*Dataset extract*.
================

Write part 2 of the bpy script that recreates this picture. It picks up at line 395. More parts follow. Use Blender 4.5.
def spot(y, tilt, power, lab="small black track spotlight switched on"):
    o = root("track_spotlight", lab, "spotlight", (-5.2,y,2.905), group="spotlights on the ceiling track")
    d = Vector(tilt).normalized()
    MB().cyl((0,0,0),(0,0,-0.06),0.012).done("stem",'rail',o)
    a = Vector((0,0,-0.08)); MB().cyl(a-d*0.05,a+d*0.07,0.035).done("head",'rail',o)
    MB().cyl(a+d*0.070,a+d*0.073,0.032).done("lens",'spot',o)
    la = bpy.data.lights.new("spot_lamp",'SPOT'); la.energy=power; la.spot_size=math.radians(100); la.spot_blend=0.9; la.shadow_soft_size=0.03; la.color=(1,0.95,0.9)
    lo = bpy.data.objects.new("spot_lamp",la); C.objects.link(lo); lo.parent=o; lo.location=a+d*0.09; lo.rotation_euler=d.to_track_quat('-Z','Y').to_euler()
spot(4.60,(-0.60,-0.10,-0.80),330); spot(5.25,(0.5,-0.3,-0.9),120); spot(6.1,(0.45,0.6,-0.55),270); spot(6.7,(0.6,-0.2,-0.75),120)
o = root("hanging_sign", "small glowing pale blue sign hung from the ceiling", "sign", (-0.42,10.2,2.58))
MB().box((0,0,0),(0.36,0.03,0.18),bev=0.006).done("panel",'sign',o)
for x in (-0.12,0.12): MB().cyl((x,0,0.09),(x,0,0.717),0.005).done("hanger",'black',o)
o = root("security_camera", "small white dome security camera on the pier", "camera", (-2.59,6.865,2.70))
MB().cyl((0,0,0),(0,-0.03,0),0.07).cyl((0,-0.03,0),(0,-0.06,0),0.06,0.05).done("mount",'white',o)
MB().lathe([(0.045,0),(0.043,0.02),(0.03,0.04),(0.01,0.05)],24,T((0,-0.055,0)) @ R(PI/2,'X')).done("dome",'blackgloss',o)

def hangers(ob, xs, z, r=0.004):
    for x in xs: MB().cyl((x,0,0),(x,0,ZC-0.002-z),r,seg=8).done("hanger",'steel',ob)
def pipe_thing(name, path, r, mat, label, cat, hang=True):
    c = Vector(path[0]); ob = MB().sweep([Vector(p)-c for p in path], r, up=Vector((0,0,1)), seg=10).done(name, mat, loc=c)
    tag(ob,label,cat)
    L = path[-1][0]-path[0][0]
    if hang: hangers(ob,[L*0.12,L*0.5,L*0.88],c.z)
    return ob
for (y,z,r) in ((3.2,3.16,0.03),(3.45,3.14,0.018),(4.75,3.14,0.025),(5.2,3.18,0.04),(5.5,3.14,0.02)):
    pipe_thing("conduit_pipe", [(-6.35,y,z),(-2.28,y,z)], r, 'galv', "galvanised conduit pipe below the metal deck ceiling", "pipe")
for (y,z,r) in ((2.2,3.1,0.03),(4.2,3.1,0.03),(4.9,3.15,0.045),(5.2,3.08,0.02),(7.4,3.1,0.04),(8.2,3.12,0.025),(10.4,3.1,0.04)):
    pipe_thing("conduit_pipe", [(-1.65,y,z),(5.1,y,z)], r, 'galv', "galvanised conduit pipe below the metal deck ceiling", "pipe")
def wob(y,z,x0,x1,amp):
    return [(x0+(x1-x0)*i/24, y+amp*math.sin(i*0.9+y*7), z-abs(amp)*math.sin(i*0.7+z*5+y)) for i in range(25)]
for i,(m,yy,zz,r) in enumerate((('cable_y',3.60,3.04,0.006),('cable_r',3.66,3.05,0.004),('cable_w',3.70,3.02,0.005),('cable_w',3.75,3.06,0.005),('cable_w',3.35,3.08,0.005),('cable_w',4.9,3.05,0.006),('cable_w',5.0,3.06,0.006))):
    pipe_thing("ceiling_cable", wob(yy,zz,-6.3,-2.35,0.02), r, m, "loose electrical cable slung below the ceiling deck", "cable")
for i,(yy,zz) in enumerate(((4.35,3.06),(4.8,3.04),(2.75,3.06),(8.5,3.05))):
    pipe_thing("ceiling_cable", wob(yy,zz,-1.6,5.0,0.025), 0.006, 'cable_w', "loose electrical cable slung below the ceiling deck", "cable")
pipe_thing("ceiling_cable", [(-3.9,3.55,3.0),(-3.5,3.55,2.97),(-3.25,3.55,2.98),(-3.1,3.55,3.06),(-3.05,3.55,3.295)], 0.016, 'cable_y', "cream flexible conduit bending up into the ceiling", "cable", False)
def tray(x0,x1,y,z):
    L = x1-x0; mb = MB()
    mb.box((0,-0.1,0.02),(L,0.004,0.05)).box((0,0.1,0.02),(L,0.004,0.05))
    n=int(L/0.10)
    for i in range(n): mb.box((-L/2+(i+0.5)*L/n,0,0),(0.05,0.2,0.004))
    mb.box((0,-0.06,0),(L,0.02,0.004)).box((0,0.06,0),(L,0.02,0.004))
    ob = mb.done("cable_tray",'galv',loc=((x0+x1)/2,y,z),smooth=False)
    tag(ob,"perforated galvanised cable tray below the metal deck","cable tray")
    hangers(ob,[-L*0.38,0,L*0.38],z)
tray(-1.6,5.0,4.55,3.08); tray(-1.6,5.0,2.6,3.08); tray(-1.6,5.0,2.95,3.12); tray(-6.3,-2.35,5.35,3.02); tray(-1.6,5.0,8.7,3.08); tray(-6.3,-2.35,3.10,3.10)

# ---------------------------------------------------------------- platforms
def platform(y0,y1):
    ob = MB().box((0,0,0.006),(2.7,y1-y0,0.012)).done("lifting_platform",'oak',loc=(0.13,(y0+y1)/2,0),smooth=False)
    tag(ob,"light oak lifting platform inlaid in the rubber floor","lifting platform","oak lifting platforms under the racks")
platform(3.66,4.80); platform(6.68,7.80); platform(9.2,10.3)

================

*Work to do*. Each line of the listing should be echoed back exactly.

*Solution to this exercise*.
Write part 2 of the bpy script that recreates this picture. It picks up at line 395. More parts follow. Use Blender 4.5.
def spot(y, tilt, power, lab="small black track spotlight switched on"):
    o = root("track_spotlight", lab, "spotlight", (-5.2,y,2.905), group="spotlights on the ceiling track")
    d = Vector(tilt).normalized()
    MB().cyl((0,0,0),(0,0,-0.06),0.012).done("stem",'rail',o)
    a = Vector((0,0,-0.08)); MB().cyl(a-d*0.05,a+d*0.07,0.035).done("head",'rail',o)
    MB().cyl(a+d*0.070,a+d*0.073,0.032).done("lens",'spot',o)
    la = bpy.data.lights.new("spot_lamp",'SPOT'); la.energy=power; la.spot_size=math.radians(100); la.spot_blend=0.9; la.shadow_soft_size=0.03; la.color=(1,0.95,0.9)
    lo = bpy.data.objects.new("spot_lamp",la); C.objects.link(lo); lo.parent=o; lo.location=a+d*0.09; lo.rotation_euler=d.to_track_quat('-Z','Y').to_euler()
spot(4.60,(-0.60,-0.10,-0.80),330); spot(5.25,(0.5,-0.3,-0.9),120); spot(6.1,(0.45,0.6,-0.55),270); spot(6.7,(0.6,-0.2,-0.75),120)
o = root("hanging_sign", "small glowing pale blue sign hung from the ceiling", "sign", (-0.42,10.2,2.58))
MB().box((0,0,0),(0.36,0.03,0.18),bev=0.006).done("panel",'sign',o)
for x in (-0.12,0.12): MB().cyl((x,0,0.09),(x,0,0.717),0.005).done("hanger",'black',o)
o = root("security_camera", "small white dome security camera on the pier", "camera", (-2.59,6.865,2.70))
MB().cyl((0,0,0),(0,-0.03,0),0.07).cyl((0,-0.03,0),(0,-0.06,0),0.06,0.05).done("mount",'white',o)
MB().lathe([(0.045,0),(0.043,0.02),(0.03,0.04),(0.01,0.05)],24,T((0,-0.055,0)) @ R(PI/2,'X')).done("dome",'blackgloss',o)

def hangers(ob, xs, z, r=0.004):
    for x in xs: MB().cyl((x,0,0),(x,0,ZC-0.002-z),r,seg=8).done("hanger",'steel',ob)
def pipe_thing(name, path, r, mat, label, cat, hang=True):
    c = Vector(path[0]); ob = MB().sweep([Vector(p)-c for p in path], r, up=Vector((0,0,1)), seg=10).done(name, mat, loc=c)
    tag(ob,label,cat)
    L = path[-1][0]-path[0][0]
    if hang: hangers(ob,[L*0.12,L*0.5,L*0.88],c.z)
    return ob
for (y,z,r) in ((3.2,3.16,0.03),(3.45,3.14,0.018),(4.75,3.14,0.025),(5.2,3.18,0.04),(5.5,3.14,0.02)):
    pipe_thing("conduit_pipe", [(-6.35,y,z),(-2.28,y,z)], r, 'galv', "galvanised conduit pipe below the metal deck ceiling", "pipe")
for (y,z,r) in ((2.2,3.1,0.03),(4.2,3.1,0.03),(4.9,3.15,0.045),(5.2,3.08,0.02),(7.4,3.1,0.04),(8.2,3.12,0.025),(10.4,3.1,0.04)):
    pipe_thing("conduit_pipe", [(-1.65,y,z),(5.1,y,z)], r, 'galv', "galvanised conduit pipe below the metal deck ceiling", "pipe")
def wob(y,z,x0,x1,amp):
    return [(x0+(x1-x0)*i/24, y+amp*math.sin(i*0.9+y*7), z-abs(amp)*math.sin(i*0.7+z*5+y)) for i in range(25)]
for i,(m,yy,zz,r) in enumerate((('cable_y',3.60,3.04,0.006),('cable_r',3.66,3.05,0.004),('cable_w',3.70,3.02,0.005),('cable_w',3.75,3.06,0.005),('cable_w',3.35,3.08,0.005),('cable_w',4.9,3.05,0.006),('cable_w',5.0,3.06,0.006))):
    pipe_thing("ceiling_cable", wob(yy,zz,-6.3,-2.35,0.02), r, m, "loose electrical cable slung below the ceiling deck", "cable")
for i,(yy,zz) in enumerate(((4.35,3.06),(4.8,3.04),(2.75,3.06),(8.5,3.05))):
    pipe_thing("ceiling_cable", wob(yy,zz,-1.6,5.0,0.025), 0.006, 'cable_w', "loose electrical cable slung below the ceiling deck", "cable")
pipe_thing("ceiling_cable", [(-3.9,3.55,3.0),(-3.5,3.55,2.97),(-3.25,3.55,2.98),(-3.1,3.55,3.06),(-3.05,3.55,3.295)], 0.016, 'cable_y', "cream flexible conduit bending up into the ceiling", "cable", False)
def tray(x0,x1,y,z):
    L = x1-x0; mb = MB()
    mb.box((0,-0.1,0.02),(L,0.004,0.05)).box((0,0.1,0.02),(L,0.004,0.05))
    n=int(L/0.10)
    for i in range(n): mb.box((-L/2+(i+0.5)*L/n,0,0),(0.05,0.2,0.004))
    mb.box((0,-0.06,0),(L,0.02,0.004)).box((0,0.06,0),(L,0.02,0.004))
    ob = mb.done("cable_tray",'galv',loc=((x0+x1)/2,y,z),smooth=False)
    tag(ob,"perforated galvanised cable tray below the metal deck","cable tray")
    hangers(ob,[-L*0.38,0,L*0.38],z)
tray(-1.6,5.0,4.55,3.08); tray(-1.6,5.0,2.6,3.08); tray(-1.6,5.0,2.95,3.12); tray(-6.3,-2.35,5.35,3.02); tray(-1.6,5.0,8.7,3.08); tray(-6.3,-2.35,3.10,3.10)

# ---------------------------------------------------------------- platforms
def platform(y0,y1):
    ob = MB().box((0,0,0.006),(2.7,y1-y0,0.012)).done("lifting_platform",'oak',loc=(0.13,(y0+y1)/2,0),smooth=False)
    tag(ob,"light oak lifting platform inlaid in the rubber floor","lifting platform","oak lifting platforms under the racks")
platform(3.66,4.80); platform(6.68,7.80); platform(9.2,10.3)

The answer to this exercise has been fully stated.